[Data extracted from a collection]
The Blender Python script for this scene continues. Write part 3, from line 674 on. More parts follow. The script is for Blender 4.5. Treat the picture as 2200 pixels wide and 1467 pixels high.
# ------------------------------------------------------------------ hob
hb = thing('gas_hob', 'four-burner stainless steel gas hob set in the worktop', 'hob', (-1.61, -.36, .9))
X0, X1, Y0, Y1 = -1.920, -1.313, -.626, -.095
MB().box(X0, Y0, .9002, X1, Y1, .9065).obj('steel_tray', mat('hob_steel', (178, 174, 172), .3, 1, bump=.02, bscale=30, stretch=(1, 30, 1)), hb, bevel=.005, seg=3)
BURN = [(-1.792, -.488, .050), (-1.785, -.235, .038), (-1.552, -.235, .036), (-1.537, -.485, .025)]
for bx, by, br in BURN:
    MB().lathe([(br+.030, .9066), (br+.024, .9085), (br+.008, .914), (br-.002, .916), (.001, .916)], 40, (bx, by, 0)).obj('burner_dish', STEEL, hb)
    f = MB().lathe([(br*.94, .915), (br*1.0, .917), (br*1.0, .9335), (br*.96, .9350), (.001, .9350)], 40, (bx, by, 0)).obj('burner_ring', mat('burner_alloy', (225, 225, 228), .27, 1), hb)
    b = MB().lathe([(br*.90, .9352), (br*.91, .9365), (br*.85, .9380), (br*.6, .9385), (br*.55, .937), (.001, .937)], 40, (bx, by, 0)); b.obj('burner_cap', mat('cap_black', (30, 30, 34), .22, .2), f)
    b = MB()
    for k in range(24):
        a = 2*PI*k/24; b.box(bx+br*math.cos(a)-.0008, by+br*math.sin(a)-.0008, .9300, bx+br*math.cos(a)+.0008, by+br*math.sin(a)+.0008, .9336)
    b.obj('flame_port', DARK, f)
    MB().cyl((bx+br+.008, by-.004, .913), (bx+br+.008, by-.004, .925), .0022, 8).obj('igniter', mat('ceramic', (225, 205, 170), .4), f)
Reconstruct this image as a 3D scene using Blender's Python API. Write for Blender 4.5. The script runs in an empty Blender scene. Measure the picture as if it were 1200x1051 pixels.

▶ **WHAT TO PRODUCE**: Report how many lines hold the string "this", giving the number and nothing else.

▶ **EXPECTED OUTPUT**: 2